The exception to her paperless writing method is “Willie,” one of the best tracks on The Greatest. “Willie” began when Chan took a three-hour cab ride to visit her grandmother in Florida. “The driver’s name was Willie,” Chan says. “He was an older gentleman. I was in a really good mood and trying to talk to him.” But he had no interest in conversation. Before their journey began, she went with him to drop something off with his girlfriend. They drove down a gravel road to a trailer that was surrounded by yipping miniature dogs. A woman came out, and “she was beautiful, with bleached-blonde hair and a white T-shirt and cut-off blue-jean shorts and barefoot. When she started coming closer, I could see his face changing and he got real happy.”

They ended up talking for the entire trip, and he told Chan about the ring he was going to give his girlfriend the next week. Chan’s guitar was in the trunk, but she had a pen and paper. “There’d be stretches when we weren’t talking, and I’d be singin’ the melody in my head, writing everything down. We’d stop to get gas and the song would still be playing in my mind.”

Chan’s earlier music was “triumphant” in the sense that it’s about survival, about self-exposure as an exorcism for shyness and upset and anger.

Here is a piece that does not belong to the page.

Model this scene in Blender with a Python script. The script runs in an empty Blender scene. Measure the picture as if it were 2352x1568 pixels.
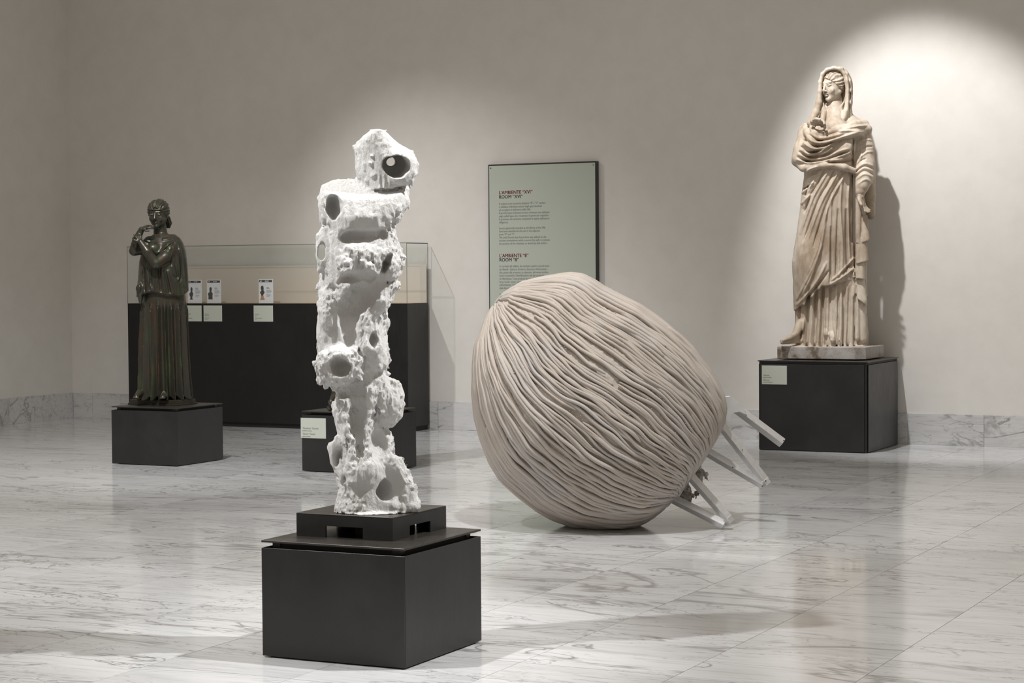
import bpy, bmesh, math, random
import numpy as np
from mathutils import Matrix, Vector

# ------------------------------------------------------------------ camera, world, lights, exposure
SC = bpy.context.scene
COL = SC.collection
IMW, IMH, FPX, CAMH = 2352.0, 1568.0, 4619.25, 1.5
YAW, PITCH, ROLL = [math.radians(a) for a in (26.1962, 1.9572, -0.4171)]
FW = np.array([-math.sin(YAW)*math.cos(PITCH), math.cos(YAW)*math.cos(PITCH), -math.sin(PITCH)])
_r = np.array([math.cos(YAW), math.sin(YAW), 0.0]); _u = np.cross(_r, FW)
CR = math.cos(ROLL)*_r + math.sin(ROLL)*_u
CU = -math.sin(ROLL)*_r + math.cos(ROLL)*_u
CPOS = np.array([0.0, 0.0, CAMH])
cam_d = bpy.data.cameras.new('camera'); cam = bpy.data.objects.new('camera', cam_d); COL.objects.link(cam)
cam_d.sensor_width = 36.0; cam_d.lens = FPX/IMW*36.0; cam_d.clip_start = 0.05; cam_d.clip_end = 200
M = Matrix.Identity(4)
for i in range(3):
    M[i][0] = CR[i]; M[i][1] = CU[i]; M[i][2] = -FW[i]; M[i][3] = CPOS[i]
cam.matrix_world = M
SC.camera = cam

SC.view_settings.view_transform = 'Standard'
SC.view_settings.look = 'None'
SC.view_settings.gamma = 1.0
SC.view_settings.use_curve_mapping = False
SC.view_settings.exposure = 0.0
SC.cycles.max_bounces = 5; SC.cycles.diffuse_bounces = 3; SC.cycles.glossy_bounces = 3; SC.cycles.transparent_max_bounces = 14
SC.cycles.caustics_reflective = False; SC.cycles.caustics_refractive = False

w = bpy.data.worlds.new('room_ambient'); SC.world = w; w.use_nodes = True
bg = w.node_tree.nodes['Background']
bg.inputs[0].default_value = (1.0, 0.89, 0.73, 1); bg.inputs[1].default_value = 0.27

def spot(name, loc, target, watts, angle, blend=0.6, radius=0.06, color=(1, 0.985, 0.97)):
    l = bpy.data.lights.new(name, 'SPOT'); l.energy = watts; l.spot_size = math.radians(angle); l.spot_blend = blend
    l.shadow_soft_size = radius; l.color = color
    o = bpy.data.objects.new(name, l); COL.objects.link(o); o.location = loc
    o.rotation_euler = (Vector(target)-Vector(loc)).to_track_quat('-Z', 'Y').to_euler()
    return o
def area(name, loc, target, watts, size, color=(1, 0.97, 0.93)):
    l = bpy.data.lights.new(name, 'AREA'); l.energy = watts; l.shape = 'RECTANGLE'; l.size = size[0]; l.size_y = size[1]; l.color = color
    o = bpy.data.objects.new(name, l); COL.objects.link(o); o.location = loc
    o.rotation_euler = (Vector(target)-Vector(loc)).to_track_quat('-Z', 'Y').to_euler()
    return o
# ceiling track spots of the gallery, then added fill lamps
spot('track_spot_matron', (-5.25, 14.3, 5.6), (-4.2, 17.0, 1.3), 920, 47, 0.55, 0.05)
spot('track_spot_totem_right', (-1.2, 7.9, 4.9), (-4.15, 6.95, 1.1), 1150, 44, 0.8, 0.06)
spot('track_spot_totem_left', (-6.0, 5.0, 5.1), (-4.05, 6.95, 1.15), 950, 46, 0.9, 0.06)
spot('track_spot_ball', (-3.9, 8.7, 5.2), (-4.6, 11.1, 0.7), 720, 56, 0.9, 0.08)
spot('track_spot_dancers', (-8.2, 10.6, 5.1), (-9.4, 13.6, 0.6), 820, 74, 0.95, 0.06)
spot('track_spot_wall', (-10.9, 13.8, 5.0), (-8.7, 17.0, 0.6), 470, 54, 1.0, 0.06)
spot('fill_spot_floor', (-6.6, 7.6, 5.3), (-7.6, 9.6, 0.0), 620, 80, 1.0, 0.1)  # added fill spot, no known fixture: brightens the left middle of the floor
area('overhead_fill', (-6.0, 9.0, 5.6), (-6.0, 9.0, 0), 190, (9, 9), (1, 0.95, 0.88))  # unseen broad area light, added for soft ambient from above

# ------------------------------------------------------------------ helpers: scene graph
def link(o, parent=None):
    COL.objects.link(o)
    if parent is not None: o.parent = parent
    return o
def tag(o, label=None, cat=None, group=None, kind=None):
    if label: o['label'] = label
    if cat: o['category'] = cat
    if group: o['group'] = group
    if kind: o['kind'] = kind
    return o
def empty(name, loc=(0, 0, 0), rz=0.0, label=None, cat=None, group=None):
    o = bpy.data.objects.new(name, None); link(o); o.location = loc; o.rotation_euler = (0, 0, rz)
    o.empty_display_size = 0.1
    return tag(o, label, cat, group)
def mesh_obj(name, verts, faces, mat=None, parent=None, smooth=False):
    me = bpy.data.meshes.new(name)
    me.from_pydata([tuple(map(float, v)) for v in verts], [], [tuple(f) for f in faces]); me.update()
    if smooth: me.polygons.foreach_set('use_smooth', [True]*len(me.polygons))
    if mat: me.materials.append(mat)
    return link(bpy.data.objects.new(name, me), parent)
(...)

On The Greatest, Chan can now show the beauty in love. Whether she has found it for herself, she knows it’s out there and aspires to it.

But there may always be times when, surrounded by the world, she prefers to think of herself in isolation. Next month, she begins a new tour and will be backed by many of the musicians who appear on The Greatest. The New York show will be on Valentine’s Day at Town Hall. With any luck, there won’t be a spotlight on her, so she can forget about all the lovers gathered in the darkness.